Autonomous Approach of the Self

"Christ is the western formulation of what the East calls the Self, Atman, the Purusha or Buddha. If one may interpret him as a symbol, he symbolizes the Self. The dogma claims that Christ was God who became man. In psychological language this means that the Self approached the consciousness of man, And indeed in a very peculiar form, the Self approached from outside autonomously, not as a human realization." …………….C.G. Jung
The deeper you explore the realm of consciousness the more wonderful meanings are thrown up for our awe and enrichment. Carl Jung had the wisdom of deep understanding and his exposition of the human mind and the various means it seeks to pronounce as well as to grasp the various layers of the human psyche, is a treat for any student of depth psychology. Jung clearly understood the universal connectivity of consciousness and this gave him a great appreciation of the wisdom of Eastern philosophy and mysticism.
A clear division is needed to grasp some of the dogma in the western Christian traditions between the historical Jesus, the man, and his indwelling Divine Christ consciousness. This amalgamation was predestined in the karmic journey of Jesus the man, through what the dogma defines as virgin birth. To define the distinction between the human and divine nature of Jesus, the gospel writers refer to His human as the ‘son of man’ (with the small letter ‘s’) and to His divine nature as ‘Son of man’ (with the capital letter ‘S’). This is similar to the Vedic nomenclature of ‘the self’ and ‘the Self’ when defining the ego consciousness and the universal Divine consciousness.
Another important feature that we need to understand is that the consciousness of man is extremely limited and hence cannot through an act of volition invoke the merger with the Divine consciousness or the Self. Through a state of preparedness the self awaits the Divine Grace which through its own autonomous choice merges with an individual.

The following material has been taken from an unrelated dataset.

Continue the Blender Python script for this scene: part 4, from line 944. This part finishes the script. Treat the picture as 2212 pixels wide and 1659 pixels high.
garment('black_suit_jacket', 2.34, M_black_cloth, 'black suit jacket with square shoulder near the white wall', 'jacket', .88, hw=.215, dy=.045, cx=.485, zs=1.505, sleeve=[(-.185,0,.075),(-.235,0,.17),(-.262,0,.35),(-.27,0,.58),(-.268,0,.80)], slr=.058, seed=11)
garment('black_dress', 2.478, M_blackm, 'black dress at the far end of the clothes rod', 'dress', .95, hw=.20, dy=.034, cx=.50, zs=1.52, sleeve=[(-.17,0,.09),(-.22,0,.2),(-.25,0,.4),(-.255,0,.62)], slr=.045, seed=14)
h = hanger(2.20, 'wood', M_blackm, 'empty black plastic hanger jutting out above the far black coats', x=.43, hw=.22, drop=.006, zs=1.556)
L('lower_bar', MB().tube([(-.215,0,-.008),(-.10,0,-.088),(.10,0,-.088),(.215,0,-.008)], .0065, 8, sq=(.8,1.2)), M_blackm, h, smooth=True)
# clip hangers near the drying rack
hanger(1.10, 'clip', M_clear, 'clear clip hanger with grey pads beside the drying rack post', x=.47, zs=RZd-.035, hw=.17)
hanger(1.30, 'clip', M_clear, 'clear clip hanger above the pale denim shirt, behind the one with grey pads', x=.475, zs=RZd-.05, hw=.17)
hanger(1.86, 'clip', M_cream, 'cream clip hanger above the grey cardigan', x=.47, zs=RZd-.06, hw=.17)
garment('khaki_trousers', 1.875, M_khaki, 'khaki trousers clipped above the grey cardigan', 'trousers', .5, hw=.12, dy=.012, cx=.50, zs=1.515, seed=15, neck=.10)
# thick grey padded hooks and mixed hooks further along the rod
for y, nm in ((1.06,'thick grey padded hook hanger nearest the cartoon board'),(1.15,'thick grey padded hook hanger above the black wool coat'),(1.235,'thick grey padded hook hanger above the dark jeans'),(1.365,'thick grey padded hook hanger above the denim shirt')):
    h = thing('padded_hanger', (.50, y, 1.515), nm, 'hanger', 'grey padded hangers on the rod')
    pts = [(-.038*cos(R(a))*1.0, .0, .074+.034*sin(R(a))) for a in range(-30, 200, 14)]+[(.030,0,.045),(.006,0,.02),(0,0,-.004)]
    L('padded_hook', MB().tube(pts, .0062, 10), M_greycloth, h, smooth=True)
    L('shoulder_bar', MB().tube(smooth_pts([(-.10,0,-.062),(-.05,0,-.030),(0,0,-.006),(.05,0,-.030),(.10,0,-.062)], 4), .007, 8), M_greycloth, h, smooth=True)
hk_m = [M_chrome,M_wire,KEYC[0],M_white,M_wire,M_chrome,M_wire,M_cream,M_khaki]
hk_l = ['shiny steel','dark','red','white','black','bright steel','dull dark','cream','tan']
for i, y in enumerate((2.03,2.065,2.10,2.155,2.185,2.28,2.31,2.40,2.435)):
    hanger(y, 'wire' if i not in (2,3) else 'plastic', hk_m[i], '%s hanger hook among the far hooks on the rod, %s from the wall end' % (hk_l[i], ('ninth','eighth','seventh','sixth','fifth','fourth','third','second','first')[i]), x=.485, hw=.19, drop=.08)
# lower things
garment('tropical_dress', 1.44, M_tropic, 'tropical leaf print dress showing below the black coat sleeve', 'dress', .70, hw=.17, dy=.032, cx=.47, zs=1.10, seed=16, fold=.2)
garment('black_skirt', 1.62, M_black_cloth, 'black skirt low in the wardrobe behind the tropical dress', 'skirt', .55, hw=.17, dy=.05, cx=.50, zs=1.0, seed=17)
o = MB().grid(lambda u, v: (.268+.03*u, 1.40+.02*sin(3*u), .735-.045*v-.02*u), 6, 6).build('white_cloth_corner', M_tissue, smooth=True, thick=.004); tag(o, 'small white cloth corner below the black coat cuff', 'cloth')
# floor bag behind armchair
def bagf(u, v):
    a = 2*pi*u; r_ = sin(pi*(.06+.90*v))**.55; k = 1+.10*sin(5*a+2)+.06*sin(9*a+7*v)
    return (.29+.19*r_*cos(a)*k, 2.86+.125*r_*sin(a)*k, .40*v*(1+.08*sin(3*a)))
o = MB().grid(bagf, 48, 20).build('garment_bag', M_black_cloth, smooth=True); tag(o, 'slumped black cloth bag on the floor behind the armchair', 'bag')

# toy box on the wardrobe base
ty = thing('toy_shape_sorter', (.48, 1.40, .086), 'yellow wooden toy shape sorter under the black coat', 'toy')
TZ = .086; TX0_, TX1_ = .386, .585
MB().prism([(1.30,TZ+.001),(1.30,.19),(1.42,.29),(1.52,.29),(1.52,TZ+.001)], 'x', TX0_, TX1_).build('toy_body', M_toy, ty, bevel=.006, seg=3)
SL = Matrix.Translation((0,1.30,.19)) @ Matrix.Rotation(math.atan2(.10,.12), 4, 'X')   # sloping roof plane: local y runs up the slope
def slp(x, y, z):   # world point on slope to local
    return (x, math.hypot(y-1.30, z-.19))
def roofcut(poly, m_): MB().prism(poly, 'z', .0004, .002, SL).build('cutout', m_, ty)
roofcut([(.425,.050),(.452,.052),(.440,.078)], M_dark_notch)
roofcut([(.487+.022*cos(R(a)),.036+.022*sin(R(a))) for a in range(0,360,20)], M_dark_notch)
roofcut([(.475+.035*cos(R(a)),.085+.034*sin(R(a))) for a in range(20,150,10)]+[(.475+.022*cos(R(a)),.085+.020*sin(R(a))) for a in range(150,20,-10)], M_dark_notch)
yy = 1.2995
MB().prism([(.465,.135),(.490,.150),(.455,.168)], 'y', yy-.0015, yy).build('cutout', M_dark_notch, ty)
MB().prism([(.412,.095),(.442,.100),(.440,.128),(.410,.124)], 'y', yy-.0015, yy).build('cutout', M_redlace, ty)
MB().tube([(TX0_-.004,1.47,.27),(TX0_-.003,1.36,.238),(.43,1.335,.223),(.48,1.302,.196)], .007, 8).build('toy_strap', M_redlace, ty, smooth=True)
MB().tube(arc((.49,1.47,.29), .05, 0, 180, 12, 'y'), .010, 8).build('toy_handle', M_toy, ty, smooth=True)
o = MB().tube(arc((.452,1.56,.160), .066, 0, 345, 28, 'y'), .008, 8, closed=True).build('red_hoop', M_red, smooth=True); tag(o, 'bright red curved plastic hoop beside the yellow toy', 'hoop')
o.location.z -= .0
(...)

Meister Eckhart in Sermon VII : “Outward and Inward Morality” says:
“Grace is from God, and works in the depth of the soul whose powers it employs. It is a light which issues forth to do service under the guidance of the Spirit. The Divine Light permeates the soul, and lifts it above the turmoil of temporal things to rest in God. The soul cannot progress except with the light which God has given it as a nuptial gift; love works the likeness of God into the soul. The peace, freedom and blessedness of all souls consist in their abiding in God's will. Towards this union with God for which it is created the soul strives perpetually.”
When Eckhart says; Grace of God works in the depth of one’s soul and whose power it employs, it is clearly meant that the power or the potentiality of the soul must be at its peak to receive the infinite potential of the Divine. The potential of the individual soul has the power to transcend all physical, mental and temporal boundaries and only through this capacity can it ever merge with the Divine. The basic realization of an individual is what Eckhart says;  “………..Towards this union with God for which it is created the soul strives perpetually.”
In Manduka Upanishad Verse 3.1.3 it says:
“When the vision of a learned person grasps the effulgent Purua who is the Ruler of all, the energy of all deeds and also the source of Brahma, then he, having shaken off both virtues and vices and having become passionless, attain unity with that Supreme Entity.”
This is the process of reaching the state of preparedness to merge with the Divine consciousness. It is a state where one shakes of all passions of achievement and in the deepest stillness of infinitude realize one’s own nature of omniscience.